> _Exercise objective_
Which lines contain the string "picture"? Please list every one of them.

> _Stored data_

>> begin

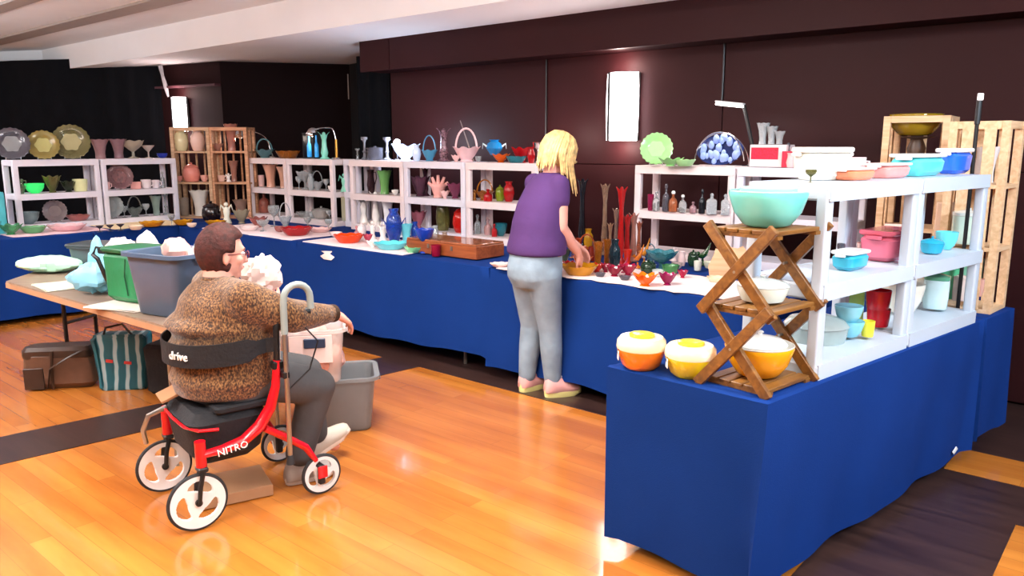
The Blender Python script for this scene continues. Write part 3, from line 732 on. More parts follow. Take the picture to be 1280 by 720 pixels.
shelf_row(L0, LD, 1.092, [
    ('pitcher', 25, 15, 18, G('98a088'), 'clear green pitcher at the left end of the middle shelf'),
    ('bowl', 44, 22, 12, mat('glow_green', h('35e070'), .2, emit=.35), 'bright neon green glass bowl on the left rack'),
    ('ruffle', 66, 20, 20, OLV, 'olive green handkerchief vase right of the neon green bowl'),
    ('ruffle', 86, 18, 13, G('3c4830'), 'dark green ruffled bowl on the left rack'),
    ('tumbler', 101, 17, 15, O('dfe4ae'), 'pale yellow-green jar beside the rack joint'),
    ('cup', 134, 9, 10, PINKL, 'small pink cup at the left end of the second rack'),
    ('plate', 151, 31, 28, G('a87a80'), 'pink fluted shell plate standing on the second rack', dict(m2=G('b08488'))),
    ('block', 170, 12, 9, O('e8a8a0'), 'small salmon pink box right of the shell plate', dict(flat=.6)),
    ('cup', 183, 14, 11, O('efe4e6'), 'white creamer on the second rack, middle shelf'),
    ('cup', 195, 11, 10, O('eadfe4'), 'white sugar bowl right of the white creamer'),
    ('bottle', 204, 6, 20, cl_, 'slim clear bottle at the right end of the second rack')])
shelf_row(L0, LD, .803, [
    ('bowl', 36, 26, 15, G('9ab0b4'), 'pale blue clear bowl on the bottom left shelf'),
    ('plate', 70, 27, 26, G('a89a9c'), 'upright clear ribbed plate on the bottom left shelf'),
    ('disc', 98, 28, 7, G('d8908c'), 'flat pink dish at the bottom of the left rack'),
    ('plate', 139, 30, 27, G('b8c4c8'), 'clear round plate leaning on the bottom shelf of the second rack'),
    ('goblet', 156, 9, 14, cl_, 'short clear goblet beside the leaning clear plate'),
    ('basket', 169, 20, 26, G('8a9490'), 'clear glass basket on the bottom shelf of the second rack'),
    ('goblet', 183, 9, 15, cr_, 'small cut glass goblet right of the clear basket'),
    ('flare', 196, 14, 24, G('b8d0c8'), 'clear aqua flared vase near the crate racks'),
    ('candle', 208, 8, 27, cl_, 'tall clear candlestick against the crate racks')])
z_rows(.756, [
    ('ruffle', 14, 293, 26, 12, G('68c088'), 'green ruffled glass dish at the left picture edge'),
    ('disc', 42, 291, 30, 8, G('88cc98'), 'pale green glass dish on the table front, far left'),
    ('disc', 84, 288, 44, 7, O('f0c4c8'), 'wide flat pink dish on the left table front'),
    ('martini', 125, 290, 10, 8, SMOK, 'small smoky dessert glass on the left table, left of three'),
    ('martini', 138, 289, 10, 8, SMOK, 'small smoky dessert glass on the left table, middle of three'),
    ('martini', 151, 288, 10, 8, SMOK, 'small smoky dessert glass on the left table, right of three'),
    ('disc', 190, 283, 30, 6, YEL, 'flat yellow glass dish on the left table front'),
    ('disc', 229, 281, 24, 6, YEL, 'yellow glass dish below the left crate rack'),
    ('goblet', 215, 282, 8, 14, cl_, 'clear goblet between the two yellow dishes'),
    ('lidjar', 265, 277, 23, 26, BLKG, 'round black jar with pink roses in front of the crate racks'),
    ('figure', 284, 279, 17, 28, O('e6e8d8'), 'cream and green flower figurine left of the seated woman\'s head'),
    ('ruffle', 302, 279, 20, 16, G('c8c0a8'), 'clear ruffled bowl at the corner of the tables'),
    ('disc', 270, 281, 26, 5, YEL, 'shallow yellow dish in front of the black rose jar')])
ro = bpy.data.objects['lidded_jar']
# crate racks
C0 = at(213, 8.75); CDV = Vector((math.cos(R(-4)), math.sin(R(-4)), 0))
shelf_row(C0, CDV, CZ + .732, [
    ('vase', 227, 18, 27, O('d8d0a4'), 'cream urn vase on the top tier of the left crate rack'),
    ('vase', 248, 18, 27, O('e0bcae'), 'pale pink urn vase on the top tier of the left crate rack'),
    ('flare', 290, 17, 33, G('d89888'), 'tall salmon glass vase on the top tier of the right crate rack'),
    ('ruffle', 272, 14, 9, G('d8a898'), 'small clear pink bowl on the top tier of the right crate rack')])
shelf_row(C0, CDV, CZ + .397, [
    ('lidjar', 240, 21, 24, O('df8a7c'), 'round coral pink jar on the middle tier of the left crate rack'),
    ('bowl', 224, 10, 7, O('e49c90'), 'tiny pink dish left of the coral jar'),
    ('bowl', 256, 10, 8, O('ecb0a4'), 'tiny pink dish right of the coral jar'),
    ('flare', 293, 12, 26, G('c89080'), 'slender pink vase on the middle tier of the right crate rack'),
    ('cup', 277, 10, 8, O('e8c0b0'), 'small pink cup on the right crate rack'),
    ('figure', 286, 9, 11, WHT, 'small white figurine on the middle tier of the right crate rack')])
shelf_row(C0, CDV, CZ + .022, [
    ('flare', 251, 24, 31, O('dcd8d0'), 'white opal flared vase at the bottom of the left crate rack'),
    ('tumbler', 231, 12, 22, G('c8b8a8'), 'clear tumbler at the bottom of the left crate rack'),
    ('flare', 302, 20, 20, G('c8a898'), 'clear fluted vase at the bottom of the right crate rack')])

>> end

> _Result_
The Blender Python script for this scene continues. Write part 3, from line 732 on. More parts follow. Take the picture to be 1280 by 720 pixels.
    ('ruffle', 14, 293, 26, 12, G('68c088'), 'green ruffled glass dish at the left picture edge'),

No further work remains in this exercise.